Montagne-fin

Descen­du par les mêmes moyens de Leysin, ce train de maque­tte, brun caramel. Descente belle et laborieuse dans le bruit des engrenages. Sur la pente ver­moulue de la forêt, deux paysans plantent à la masse des pieux. Gala demande ce qu’on ferait — si l’on venait à s’in­staller — sur de ces raideurs. Je regarde au fond de l’en­ton­noir, j’ad­mire. Elle demande: “chéri, où est la route?” Com­ment saurais-je? A Aigle, sur le plan, nous nous séparons. Son train va dans une direc­tion, le mien dans l’autre. Hier elle annonçait: “je vais pleur­er”. Comme elle a déjà pleuré, elle ne pleure pas.
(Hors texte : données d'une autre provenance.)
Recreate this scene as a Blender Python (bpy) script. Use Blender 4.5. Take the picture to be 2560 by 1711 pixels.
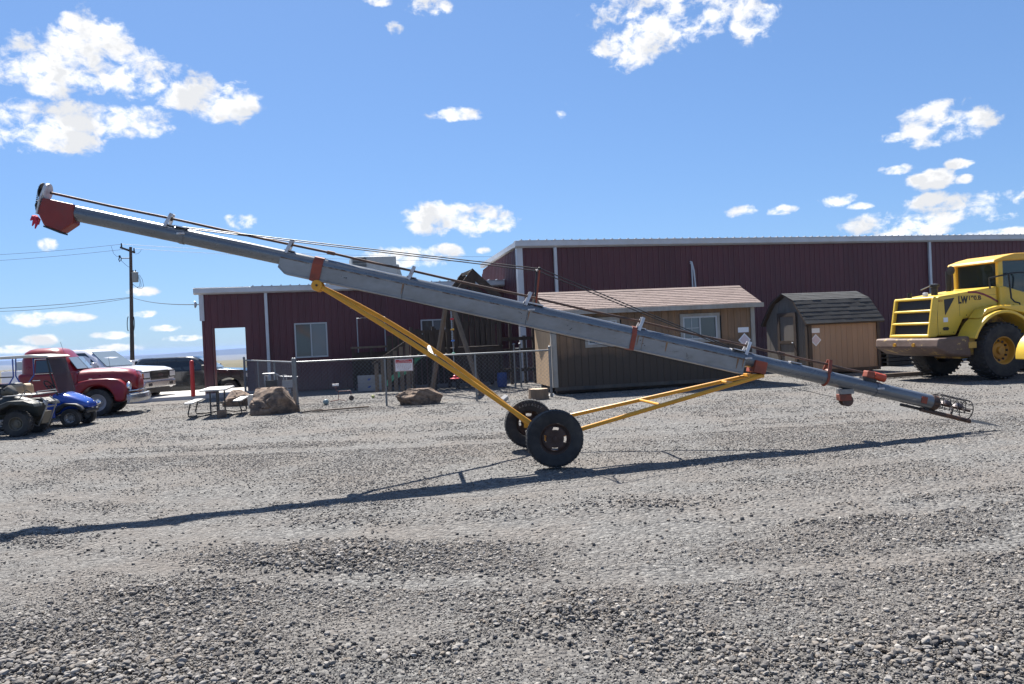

Pour moi, même sen­ti­ment. Avec l’idée, une fois encore, que l’avenir nous sera un remède. Nos têtes sont pleines de pro­jets. Faut-il le dire: des pro­jets hasardeux, risqués, pas­sion­nels. Néan­moins réels. A la clef (qui peut se van­ter désor­mais d’échap­per à la broyeuse?), con­trats nom­i­nat­ifs et argent dépen­sé. Donc cal­cul. Hélas. Je tends à ma femme son bagage, change de quai, me rend à Sion où j’achète dans une ban­lieue des jou­ets de guerre à une Ital­i­enne qui va se faire opér­er du nez, puis reviens à Lau­sanne où j’ap­prends que les fonc­tion­naires de la Ville, cette engeance, vient de pren­dre des mesures de droit pour per­me­t­tre à une donzelle d’E­tat embauchée par la man­i­fes­ta­tion Lau­sanne-Jardins d’in­staller je ne sais quelle déco­ra­tion végé­tale dans le pas­sage souter­rain de Saint-François où nous avons depuis 12 ans, créée de toutes pièces, une vit­rine d’af­fichage qui annonce les événe­ments cul­turels. Une vit­rine qui rend ser­vice, plaît et rap­porte. Sauf à me répéter… pour le bom­barde­ment de la ville de Lausanne.